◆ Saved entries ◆
(begin)

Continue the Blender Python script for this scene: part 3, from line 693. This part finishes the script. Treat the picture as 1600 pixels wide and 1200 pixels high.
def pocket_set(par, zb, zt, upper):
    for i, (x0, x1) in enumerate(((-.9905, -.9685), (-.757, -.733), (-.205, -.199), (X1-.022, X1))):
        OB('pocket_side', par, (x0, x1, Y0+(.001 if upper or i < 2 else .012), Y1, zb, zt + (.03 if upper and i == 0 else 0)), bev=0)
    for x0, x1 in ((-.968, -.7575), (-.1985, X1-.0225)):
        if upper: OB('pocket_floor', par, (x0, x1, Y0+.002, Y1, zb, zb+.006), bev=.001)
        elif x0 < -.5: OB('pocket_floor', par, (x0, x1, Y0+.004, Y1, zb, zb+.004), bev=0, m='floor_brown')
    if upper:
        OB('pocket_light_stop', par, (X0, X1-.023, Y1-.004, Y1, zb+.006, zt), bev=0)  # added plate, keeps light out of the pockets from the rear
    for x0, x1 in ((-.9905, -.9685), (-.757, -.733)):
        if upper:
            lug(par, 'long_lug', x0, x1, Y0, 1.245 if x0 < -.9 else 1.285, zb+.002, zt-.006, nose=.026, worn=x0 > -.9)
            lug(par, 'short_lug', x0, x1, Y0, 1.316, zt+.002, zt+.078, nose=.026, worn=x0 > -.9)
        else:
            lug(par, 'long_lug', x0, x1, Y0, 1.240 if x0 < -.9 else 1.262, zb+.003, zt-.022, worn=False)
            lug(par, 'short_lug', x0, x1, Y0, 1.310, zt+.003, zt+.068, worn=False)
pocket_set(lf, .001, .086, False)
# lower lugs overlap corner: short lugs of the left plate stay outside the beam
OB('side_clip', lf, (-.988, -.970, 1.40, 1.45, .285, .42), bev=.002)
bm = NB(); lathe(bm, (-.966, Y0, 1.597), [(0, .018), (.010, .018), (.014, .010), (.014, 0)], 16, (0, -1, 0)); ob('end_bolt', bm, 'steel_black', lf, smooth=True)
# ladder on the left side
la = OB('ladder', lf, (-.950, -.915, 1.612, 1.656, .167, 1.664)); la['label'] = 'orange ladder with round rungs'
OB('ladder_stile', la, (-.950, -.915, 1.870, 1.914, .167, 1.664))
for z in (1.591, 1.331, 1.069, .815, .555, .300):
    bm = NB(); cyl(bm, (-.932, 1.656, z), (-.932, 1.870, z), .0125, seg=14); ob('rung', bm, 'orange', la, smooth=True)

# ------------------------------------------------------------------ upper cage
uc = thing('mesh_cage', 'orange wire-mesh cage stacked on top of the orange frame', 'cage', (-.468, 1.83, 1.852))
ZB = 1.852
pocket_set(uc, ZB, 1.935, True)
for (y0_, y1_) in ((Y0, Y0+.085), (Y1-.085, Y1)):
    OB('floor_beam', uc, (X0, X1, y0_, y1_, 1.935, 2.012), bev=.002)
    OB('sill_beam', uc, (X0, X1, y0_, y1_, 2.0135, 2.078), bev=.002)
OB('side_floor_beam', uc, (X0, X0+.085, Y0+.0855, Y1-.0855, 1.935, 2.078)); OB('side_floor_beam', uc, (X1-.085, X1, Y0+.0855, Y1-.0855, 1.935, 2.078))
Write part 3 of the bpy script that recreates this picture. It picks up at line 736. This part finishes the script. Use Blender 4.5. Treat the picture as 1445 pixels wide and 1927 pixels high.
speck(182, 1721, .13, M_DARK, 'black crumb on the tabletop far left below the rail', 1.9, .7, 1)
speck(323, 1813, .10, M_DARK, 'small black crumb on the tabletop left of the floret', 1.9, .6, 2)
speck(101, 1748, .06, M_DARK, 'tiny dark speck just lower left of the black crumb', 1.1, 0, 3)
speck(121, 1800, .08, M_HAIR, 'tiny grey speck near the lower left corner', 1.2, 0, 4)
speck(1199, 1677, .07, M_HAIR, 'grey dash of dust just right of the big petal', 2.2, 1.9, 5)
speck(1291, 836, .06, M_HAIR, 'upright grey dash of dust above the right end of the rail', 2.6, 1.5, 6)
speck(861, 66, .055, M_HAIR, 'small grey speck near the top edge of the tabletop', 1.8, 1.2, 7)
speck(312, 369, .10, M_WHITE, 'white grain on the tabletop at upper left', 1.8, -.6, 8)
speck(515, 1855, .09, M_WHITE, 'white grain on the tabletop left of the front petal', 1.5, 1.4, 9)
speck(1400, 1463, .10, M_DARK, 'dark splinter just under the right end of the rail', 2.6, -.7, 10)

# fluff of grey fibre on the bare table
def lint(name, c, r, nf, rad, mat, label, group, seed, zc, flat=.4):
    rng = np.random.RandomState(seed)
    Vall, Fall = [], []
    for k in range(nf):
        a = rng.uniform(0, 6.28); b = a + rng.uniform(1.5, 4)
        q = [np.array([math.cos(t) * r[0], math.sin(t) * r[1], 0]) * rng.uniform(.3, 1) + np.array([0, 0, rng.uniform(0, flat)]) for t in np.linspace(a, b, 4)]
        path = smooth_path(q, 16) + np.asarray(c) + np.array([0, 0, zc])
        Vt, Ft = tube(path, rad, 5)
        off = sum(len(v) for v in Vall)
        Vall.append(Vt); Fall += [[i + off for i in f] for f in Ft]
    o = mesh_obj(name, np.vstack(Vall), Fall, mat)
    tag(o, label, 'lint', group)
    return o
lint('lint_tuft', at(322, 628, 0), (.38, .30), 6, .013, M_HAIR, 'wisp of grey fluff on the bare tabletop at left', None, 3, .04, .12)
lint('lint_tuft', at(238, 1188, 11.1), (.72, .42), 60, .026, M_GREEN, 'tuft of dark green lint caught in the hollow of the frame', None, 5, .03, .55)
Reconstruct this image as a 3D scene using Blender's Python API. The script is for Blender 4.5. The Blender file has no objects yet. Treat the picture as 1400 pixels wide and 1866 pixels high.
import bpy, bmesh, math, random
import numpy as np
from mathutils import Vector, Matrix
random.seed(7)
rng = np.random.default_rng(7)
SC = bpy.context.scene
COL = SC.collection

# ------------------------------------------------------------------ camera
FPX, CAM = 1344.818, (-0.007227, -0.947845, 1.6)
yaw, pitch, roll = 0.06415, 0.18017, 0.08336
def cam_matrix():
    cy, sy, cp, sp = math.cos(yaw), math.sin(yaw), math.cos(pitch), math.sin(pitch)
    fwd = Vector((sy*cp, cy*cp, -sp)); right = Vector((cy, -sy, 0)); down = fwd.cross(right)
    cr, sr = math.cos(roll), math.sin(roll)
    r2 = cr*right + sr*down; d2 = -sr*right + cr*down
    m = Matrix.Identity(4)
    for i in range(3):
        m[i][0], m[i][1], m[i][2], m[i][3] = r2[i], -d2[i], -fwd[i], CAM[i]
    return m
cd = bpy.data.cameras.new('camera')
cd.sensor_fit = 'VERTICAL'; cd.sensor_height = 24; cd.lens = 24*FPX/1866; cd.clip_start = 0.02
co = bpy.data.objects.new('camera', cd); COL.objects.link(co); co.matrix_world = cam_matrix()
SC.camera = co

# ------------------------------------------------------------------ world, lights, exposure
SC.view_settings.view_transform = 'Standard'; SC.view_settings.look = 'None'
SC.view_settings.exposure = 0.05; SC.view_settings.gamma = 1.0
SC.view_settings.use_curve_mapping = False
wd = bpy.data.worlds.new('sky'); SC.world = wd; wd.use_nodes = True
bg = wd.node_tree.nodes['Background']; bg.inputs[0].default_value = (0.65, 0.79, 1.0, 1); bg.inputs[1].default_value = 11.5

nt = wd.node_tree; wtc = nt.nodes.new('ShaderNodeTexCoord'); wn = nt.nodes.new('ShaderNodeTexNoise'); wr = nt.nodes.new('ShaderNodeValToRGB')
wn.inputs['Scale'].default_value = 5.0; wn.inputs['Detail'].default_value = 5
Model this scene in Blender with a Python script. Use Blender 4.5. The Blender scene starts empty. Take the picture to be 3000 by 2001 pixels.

(end)

◆ CHALLENGE ◆
Go through the material and copy out every line with "scene" in it.

◆ TASK ANSWER ◆
Continue the Blender Python script for this scene: part 3, from line 693. This part finishes the script. Treat the picture as 1600 pixels wide and 1200 pixels high.
Reconstruct this image as a 3D scene using Blender's Python API. The script is for Blender 4.5. The Blender file has no objects yet. Treat the picture as 1400 pixels wide and 1866 pixels high.
SC = bpy.context.scene
Model this scene in Blender with a Python script. Use Blender 4.5. The Blender scene starts empty. Take the picture to be 3000 by 2001 pixels.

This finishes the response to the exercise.